Das Kriegsende und die Neuordnung der Welt ist aber insgesamt ein Prozess, der etwa vier Jahre dauerte, bis sich der tatsächliche Wechsel vollzogen und die neuen Strukturen sich verfestigt hatten. Man könnte bei Stalingrad beginnen, sicher aber besaßen die Alliierten ab Oktober 1943 die Gewissheit, den Krieg zu ihren Gunsten entscheiden zu können. Die Moskauer Deklaration vom Oktober/November 1943 mit der für Österreichs Zukunft so wichtigen Passage (auf die später noch eingegangen werden soll) schmiedete die Anti-Hitler-Allianz noch einmal fester und diskutierte auch schon Nachkriegsentscheidungen.

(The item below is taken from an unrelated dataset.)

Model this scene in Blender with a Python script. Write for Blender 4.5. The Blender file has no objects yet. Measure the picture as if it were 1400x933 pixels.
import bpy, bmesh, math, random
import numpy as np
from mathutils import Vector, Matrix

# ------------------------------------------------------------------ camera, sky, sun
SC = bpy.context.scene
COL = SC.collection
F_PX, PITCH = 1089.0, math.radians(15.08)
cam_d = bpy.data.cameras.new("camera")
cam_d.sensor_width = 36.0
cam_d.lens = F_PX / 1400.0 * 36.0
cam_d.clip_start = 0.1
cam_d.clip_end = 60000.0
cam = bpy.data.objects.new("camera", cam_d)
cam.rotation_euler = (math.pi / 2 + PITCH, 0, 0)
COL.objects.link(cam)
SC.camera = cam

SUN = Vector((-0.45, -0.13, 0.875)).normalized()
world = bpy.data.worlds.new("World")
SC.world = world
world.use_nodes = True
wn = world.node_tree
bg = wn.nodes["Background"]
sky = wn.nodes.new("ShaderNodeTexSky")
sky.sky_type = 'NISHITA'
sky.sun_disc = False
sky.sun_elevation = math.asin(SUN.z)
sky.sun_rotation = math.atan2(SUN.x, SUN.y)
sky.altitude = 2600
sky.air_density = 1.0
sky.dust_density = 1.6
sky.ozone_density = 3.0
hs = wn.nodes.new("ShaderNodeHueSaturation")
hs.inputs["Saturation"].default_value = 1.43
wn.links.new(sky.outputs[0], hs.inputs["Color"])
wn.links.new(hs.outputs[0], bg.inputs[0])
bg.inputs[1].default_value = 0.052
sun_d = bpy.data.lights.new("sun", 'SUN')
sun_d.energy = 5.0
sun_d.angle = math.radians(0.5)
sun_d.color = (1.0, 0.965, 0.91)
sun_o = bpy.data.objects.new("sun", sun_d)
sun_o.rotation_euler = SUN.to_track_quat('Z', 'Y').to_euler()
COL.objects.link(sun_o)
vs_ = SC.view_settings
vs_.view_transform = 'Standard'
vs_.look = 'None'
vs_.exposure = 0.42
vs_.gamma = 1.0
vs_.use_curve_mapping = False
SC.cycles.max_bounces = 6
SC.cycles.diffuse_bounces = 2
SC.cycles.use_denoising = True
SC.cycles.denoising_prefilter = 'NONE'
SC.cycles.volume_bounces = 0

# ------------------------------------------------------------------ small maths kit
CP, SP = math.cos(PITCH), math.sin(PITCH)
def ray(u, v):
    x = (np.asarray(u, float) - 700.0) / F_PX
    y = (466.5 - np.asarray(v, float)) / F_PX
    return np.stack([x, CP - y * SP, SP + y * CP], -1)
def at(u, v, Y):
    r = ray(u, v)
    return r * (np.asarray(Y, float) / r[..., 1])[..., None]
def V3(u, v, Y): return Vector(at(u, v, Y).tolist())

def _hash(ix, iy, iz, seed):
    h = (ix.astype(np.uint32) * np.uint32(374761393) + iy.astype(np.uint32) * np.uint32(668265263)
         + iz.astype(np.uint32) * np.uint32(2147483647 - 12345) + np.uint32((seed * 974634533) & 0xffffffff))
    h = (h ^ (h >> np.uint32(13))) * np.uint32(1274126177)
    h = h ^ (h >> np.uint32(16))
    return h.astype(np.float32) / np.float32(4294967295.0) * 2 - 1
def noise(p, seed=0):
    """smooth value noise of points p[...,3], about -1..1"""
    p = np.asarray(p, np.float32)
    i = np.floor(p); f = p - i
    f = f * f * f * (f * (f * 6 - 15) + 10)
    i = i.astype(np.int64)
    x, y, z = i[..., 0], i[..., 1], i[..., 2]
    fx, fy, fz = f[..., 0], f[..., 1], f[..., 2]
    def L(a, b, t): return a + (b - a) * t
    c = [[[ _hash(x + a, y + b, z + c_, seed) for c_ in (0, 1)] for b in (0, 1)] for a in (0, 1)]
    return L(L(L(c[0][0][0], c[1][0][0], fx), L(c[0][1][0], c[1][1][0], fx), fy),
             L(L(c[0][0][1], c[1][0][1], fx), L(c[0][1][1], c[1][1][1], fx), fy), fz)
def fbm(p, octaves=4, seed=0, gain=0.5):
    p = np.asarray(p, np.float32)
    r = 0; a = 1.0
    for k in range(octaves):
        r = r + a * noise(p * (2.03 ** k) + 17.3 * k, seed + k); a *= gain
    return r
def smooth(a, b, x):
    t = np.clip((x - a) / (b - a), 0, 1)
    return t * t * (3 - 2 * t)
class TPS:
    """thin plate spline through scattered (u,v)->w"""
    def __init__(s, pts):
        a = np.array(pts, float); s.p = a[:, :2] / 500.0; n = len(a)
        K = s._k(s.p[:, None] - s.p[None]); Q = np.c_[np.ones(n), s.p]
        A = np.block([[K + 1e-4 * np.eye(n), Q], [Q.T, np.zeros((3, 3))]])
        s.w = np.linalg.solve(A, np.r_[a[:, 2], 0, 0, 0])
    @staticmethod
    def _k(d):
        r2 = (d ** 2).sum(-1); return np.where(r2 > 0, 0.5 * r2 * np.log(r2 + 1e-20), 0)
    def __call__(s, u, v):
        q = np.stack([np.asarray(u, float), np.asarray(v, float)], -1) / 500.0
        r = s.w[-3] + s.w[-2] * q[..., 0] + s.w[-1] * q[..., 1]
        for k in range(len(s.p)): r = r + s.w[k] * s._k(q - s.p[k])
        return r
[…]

Am 27. Jänner 1945 befreiten sowjetische Truppen das Konzentrationslager Auschwitz. Völlig zu Recht gilt dieser Tag seither als internationaler Gedenktag, denn nunmehr konnte in der Weltöffentlichkeit niemand mehr das Verbrecherische am Nationalsozialismus in Frage stellen. Die Befreiung des Lagers war nicht kriegsentscheidend, aber sie bestärkte die Kampfbereitschaft gegen ein verbrecherisches Regime. Das sollte sich drei Wochen später in Jalta auf der Halbinsel Krim bestätigen. Churchill und Roosevelt zeigten sich Stalin gegenüber höchst kompromissbereit, wollten sie doch die Sowjetunion zur Teilnahme am Krieg im Pazifik bewegen. Die Außenminister der Sowjetunion, Großbritanniens und der USA unterzeichneten am 11. Februar 1945 das Schlussdokument, in dem ganz wesentliche Punkte für die Nachkriegsweltordnung enthalten waren. Eine Weltorganisation sollte künftige Kriege vermeiden, Deutschland sollte zerstückelt werden, Reparationen sollten verlangt und die Hauptkriegsverbrecher vor ein Gericht gestellt werden.

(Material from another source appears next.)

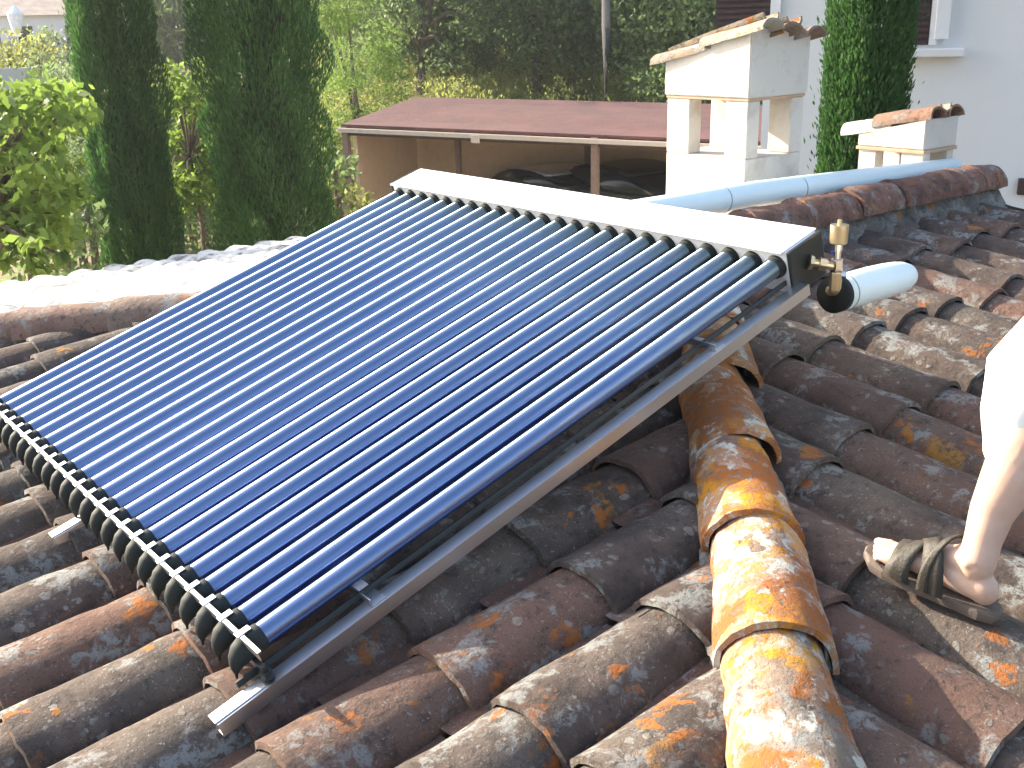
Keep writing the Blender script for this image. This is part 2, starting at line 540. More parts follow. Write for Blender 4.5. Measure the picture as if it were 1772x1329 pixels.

Wesentlich waren aber die Resultate der Gespräche über die künftige Machtaufteilung in Europa zwischen dem Westen und der Sowjetunion. Churchill hatte auf einem Blatt Papier folgende Lösungsvorschläge notiert, die Stalin jeweils mit einem Haken bestätigte:
Rumänien: Sowjetunion 90 % – die anderen 10 %
Griechenland: Großbritannien 90 % – Sowjetunion 10 %
Jugoslawien: 50 % – 50 %
Ungarn: 50 % – 50 %
Bulgarien: Sowjetunion 75 % – die anderen 25 %

Man kann deutlich sehen, wie viele der Konflikte der Folgejahre durch diese Vorgaben bereits grundgelegt waren und wie mit einem Federstrich wieder über das Schicksal der Menschen in Zentral- und Osteuropa hinweggegangen wurde.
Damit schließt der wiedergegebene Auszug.